Secondo l’ANAC l’abolizione del registro degli affidamenti in house prevista dalla riforma del codice degli appalti è “una finta semplificazione”. Critiche anche le associazioni delle imprese di gestione dei rifiuti e dei riciclatori Assoambiente e Unirima
L’abolizione del registro ANAC degli affidamenti in house “è un vulnus per le imprese e per il mercato”. È la stessa Autorità Nazionale Anti Corruzione a lanciare l’allarme su uno dei più discussi passaggi della riforma del codice degli appalti attualmente al vaglio del Parlamento, in vista dell’adozione definitiva che dovrà arrivare entro il 31 marzo 2023, come stabilito dal PNRR. Audito in commissione ambiente alla Camera il presidente dell’ANAC Giovanni Busia ha definito “una finta semplificazione” l’eliminazione dell’elenco delle amministrazioni e degli enti che operano mediante affidamenti diretti nei confronti di proprie società in house, nato per vagliare preventivamente l’esistenza o meno dei presupposti necessari a giustificare la cosiddetta ‘autoproduzione’ di servizi senza ricorrere al mercato. Uno strumento che la riforma del codice punta ad archiviare “nell’ottica del superamento dell’atteggiamento fortemente restrittivo nei confronti dell’in house” si legge nella relazione illustrativa del provvedimento. Una scelta che “rischia di creare problemi”, ha chiarito Busia. “Circa due terzi dei casi non ha le caratteristiche richieste dall’UE – ha spiegato – dirglielo prima serve a evitare responsabilità nei confronti degli enti locali e anche a evitare il moltiplicarsi del contenzioso”.

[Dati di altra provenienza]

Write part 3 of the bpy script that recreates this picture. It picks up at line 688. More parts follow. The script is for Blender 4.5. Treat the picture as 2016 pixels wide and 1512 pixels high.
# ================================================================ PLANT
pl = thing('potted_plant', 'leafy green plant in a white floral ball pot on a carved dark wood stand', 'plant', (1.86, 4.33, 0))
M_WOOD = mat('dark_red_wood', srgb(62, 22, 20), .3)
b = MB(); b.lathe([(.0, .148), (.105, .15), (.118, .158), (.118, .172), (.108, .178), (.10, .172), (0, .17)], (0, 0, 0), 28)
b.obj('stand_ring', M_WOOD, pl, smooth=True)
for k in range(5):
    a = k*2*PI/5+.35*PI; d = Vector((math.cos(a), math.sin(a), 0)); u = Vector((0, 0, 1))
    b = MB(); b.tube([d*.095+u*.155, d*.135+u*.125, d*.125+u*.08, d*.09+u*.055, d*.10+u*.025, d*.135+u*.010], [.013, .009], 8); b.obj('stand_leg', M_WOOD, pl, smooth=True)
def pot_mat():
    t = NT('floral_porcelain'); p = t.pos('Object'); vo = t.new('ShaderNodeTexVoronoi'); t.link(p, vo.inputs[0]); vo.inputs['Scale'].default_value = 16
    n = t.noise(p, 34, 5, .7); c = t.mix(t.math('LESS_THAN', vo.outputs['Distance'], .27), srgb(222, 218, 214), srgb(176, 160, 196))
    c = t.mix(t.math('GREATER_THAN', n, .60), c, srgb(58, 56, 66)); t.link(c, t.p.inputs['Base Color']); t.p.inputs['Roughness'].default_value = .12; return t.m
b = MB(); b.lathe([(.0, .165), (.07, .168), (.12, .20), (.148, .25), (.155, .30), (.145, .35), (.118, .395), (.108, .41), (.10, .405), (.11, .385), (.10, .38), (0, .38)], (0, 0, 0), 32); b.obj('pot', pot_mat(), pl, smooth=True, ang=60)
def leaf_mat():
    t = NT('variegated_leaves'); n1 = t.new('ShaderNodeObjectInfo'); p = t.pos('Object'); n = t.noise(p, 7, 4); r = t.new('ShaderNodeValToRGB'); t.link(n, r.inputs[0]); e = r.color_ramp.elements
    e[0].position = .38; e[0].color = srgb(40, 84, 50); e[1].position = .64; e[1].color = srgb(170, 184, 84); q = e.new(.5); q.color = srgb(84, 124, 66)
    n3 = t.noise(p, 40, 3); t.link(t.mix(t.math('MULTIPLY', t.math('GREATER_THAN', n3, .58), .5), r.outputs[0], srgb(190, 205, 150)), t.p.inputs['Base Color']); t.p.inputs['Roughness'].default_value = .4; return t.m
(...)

Anche secondo l’antitrust “una parte ancora molto significativa del mercato dei servizi pubblici locali è gestita in base ad affidamenti attribuiti a soggetti che non sempre rispettano i necessari requisiti dell’in house providing”. Uno strumento, quello dell’in house providing, che resta estremamente diffuso nelle procedure di affidamento del servizio pubblico di gestione dei rifiuti, soprattutto per le attività di raccolta. Stando all’ultima relazione dell’autorità di regolazione Arera, su 7mila 608 soggetti iscritti all’anagrafica dei gestori nel 2021, l’86,5% dei casi risultava accreditato come ente pubblico, incluse quindi gestioni in economia e affidamenti in house. “Ripristinare il registro è essenziale per la coerenza del sistema – ha chiarito Busia – anche per evitare sacche di inefficienza, che pure esistono. Laddove non ci siano i requisiti in house – ha infatti aggiunto – queste società svolgono una concorrenza sleale nei confronti delle imprese e creano costi indiretti per il sistema”.
Per lo stesso motivo l’eliminazione del registro ANAC è stata duramente criticata dalle associazioni delle imprese. Una previsione sbagliata, secondo Francesco Sicilia, direttore generale di Unirima, “considerata la fondamentale funzione, non solo in termini di trasparenza bensì di vera e propria verifica e controllo esercitato dall’autorità” ha dichiarato nel corso di un’audizione in commissione ambiente alla Camera. Anche secondo Assoambiente l’abolizione del registro “andrebbe evitata – ha chiarito in audizione il direttore generale Elisabetta Perrotta – per evitare un aumento dei contenziosi”.